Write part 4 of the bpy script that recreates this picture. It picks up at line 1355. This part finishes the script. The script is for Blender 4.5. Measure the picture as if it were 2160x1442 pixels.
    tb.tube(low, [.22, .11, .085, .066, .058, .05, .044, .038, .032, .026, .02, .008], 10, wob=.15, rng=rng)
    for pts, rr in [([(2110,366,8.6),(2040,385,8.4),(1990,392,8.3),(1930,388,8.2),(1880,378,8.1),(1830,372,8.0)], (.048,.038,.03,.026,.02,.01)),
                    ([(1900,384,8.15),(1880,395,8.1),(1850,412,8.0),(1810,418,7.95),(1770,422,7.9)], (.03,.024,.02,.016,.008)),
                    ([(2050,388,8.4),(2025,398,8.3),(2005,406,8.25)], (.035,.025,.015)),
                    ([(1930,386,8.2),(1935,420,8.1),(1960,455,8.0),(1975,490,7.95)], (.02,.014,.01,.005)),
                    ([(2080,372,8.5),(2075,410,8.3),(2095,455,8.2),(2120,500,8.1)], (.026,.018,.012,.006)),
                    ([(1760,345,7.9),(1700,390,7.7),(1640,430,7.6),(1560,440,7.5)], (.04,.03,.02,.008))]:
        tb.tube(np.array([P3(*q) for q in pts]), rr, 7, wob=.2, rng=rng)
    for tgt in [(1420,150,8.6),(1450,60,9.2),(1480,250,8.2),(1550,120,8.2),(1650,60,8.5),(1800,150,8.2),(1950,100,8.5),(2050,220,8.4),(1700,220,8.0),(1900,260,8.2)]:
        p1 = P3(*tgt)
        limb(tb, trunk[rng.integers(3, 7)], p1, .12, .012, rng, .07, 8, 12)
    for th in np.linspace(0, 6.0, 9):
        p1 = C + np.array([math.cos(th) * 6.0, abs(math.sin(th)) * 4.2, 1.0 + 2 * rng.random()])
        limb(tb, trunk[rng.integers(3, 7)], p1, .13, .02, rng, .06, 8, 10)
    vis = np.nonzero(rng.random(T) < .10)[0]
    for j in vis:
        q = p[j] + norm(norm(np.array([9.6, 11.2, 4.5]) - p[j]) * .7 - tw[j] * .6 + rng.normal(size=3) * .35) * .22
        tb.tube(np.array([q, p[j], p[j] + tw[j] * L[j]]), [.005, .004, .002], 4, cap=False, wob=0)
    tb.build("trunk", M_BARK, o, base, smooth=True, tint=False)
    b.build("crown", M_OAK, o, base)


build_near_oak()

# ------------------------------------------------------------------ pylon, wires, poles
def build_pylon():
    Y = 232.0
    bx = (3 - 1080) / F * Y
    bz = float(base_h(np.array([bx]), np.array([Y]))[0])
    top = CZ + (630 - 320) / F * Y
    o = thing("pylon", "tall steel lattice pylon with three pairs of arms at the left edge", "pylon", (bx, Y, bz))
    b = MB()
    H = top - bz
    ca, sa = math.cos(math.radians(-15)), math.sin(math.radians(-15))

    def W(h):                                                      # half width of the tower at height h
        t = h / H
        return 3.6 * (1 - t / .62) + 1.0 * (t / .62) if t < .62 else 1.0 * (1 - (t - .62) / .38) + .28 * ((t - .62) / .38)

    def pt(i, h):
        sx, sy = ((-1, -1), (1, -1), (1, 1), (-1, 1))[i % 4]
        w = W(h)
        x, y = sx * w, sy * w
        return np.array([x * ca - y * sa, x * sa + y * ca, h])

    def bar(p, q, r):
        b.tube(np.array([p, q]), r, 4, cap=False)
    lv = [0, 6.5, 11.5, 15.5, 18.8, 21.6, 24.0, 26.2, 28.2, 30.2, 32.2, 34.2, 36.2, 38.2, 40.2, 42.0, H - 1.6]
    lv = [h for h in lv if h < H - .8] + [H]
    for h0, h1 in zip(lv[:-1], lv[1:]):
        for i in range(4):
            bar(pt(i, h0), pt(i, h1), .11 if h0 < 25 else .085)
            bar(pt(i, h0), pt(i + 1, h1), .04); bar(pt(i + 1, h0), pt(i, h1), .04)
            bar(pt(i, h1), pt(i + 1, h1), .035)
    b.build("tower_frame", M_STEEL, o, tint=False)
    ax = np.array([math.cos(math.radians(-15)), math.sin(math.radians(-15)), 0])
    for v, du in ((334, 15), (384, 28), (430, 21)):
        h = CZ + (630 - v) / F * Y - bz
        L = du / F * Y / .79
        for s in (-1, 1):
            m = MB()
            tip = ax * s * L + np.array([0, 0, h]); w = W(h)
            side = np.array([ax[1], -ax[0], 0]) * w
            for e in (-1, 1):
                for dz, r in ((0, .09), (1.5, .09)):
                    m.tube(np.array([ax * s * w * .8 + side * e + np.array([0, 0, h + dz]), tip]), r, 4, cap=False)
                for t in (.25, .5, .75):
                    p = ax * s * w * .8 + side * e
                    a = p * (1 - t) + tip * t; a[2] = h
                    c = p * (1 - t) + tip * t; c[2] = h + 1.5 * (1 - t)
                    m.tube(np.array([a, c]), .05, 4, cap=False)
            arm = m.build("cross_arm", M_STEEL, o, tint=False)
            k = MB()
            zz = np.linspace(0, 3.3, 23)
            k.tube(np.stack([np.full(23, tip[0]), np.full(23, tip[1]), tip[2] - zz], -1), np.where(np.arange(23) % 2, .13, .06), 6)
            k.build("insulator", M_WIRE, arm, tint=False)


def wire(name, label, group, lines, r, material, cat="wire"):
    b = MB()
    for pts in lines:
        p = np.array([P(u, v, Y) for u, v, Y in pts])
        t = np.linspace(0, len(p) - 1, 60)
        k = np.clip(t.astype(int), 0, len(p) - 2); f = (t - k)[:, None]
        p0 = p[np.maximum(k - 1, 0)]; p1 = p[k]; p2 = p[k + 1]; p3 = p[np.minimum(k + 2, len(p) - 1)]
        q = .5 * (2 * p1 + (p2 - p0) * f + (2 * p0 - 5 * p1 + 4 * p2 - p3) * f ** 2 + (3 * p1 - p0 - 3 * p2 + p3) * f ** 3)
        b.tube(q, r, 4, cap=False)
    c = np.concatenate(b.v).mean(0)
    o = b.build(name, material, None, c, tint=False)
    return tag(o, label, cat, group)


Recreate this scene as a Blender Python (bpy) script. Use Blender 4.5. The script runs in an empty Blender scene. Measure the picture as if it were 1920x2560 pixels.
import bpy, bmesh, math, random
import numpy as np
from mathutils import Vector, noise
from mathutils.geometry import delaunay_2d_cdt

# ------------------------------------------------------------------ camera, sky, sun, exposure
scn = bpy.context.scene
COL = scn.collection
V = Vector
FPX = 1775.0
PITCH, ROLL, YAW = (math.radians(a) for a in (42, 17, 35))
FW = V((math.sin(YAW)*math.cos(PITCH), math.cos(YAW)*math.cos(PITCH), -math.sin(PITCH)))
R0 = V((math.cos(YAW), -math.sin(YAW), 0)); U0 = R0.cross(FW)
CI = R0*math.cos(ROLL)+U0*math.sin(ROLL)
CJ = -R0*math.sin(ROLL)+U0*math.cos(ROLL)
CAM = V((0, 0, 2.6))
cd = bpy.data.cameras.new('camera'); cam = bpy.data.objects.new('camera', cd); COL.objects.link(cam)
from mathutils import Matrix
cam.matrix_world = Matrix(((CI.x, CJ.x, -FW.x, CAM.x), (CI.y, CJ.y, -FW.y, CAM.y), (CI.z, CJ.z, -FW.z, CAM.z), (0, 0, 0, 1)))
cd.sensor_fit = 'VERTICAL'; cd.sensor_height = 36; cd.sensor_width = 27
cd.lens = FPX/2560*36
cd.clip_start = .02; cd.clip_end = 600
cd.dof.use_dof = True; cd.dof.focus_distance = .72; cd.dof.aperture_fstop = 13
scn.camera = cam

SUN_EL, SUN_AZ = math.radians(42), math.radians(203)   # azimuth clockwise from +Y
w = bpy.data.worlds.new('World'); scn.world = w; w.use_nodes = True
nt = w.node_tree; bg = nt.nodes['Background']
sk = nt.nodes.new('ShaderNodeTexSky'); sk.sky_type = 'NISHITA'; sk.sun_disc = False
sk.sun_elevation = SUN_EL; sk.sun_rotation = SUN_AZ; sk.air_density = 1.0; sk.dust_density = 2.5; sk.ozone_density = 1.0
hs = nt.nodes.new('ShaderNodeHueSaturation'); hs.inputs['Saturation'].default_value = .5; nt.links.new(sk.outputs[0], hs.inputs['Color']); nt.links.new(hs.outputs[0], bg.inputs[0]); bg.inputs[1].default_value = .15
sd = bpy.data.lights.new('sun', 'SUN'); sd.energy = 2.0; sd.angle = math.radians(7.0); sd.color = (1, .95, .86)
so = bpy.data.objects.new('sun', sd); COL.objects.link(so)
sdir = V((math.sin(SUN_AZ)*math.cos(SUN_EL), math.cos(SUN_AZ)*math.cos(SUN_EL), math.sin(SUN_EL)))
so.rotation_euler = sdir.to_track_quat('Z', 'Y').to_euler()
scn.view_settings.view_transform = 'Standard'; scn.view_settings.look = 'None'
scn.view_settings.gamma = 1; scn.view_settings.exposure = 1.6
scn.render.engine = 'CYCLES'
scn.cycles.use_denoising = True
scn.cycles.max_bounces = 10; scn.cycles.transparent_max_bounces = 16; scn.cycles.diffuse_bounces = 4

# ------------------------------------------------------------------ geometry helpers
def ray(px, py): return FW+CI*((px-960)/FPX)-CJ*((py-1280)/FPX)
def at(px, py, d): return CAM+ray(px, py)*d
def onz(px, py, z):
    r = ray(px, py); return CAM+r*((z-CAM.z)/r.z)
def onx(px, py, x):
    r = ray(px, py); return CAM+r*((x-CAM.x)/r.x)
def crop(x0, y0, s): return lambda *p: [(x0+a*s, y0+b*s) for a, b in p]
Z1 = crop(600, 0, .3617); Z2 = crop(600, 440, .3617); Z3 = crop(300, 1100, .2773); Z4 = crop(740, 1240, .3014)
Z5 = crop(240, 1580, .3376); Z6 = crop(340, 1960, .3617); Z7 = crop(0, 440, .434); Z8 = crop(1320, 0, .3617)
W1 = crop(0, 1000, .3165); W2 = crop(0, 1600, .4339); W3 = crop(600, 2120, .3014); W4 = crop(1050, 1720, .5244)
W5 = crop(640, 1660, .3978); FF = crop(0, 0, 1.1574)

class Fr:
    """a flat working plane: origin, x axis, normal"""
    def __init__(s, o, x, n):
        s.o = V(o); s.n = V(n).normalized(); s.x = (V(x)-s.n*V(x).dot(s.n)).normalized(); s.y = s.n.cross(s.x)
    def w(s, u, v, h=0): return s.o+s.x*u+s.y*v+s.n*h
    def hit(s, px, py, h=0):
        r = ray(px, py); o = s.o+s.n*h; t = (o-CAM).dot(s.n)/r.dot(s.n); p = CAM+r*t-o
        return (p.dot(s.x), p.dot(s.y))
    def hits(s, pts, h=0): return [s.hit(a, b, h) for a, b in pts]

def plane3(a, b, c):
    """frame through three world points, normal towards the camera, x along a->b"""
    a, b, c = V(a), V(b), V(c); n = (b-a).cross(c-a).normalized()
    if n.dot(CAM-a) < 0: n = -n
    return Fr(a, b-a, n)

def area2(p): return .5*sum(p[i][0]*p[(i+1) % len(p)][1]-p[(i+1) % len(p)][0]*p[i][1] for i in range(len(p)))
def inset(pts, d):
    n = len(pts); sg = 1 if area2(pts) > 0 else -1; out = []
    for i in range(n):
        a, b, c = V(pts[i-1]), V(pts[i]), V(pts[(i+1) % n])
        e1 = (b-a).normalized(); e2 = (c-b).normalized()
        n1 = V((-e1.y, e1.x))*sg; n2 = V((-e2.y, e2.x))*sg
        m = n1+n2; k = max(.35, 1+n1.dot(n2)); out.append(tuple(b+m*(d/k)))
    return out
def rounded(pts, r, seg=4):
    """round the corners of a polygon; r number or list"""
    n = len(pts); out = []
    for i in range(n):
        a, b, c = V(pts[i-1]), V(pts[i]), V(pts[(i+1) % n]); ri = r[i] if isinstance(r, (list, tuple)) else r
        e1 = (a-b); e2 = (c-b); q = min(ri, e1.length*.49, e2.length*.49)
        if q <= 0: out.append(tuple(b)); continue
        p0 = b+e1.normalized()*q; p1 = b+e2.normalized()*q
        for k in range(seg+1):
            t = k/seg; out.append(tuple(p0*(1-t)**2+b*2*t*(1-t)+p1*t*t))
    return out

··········

Exactly repeat the lines from the line with "Recreate this scene" to the line with "from mathutils.geometry import", including both, and output nothing else.

RESPONSE FOR THIS EXERCISE:
Recreate this scene as a Blender Python (bpy) script. Use Blender 4.5. The script runs in an empty Blender scene. Measure the picture as if it were 1920x2560 pixels.
import bpy, bmesh, math, random
import numpy as np
from mathutils import Vector, noise
from mathutils.geometry import delaunay_2d_cdt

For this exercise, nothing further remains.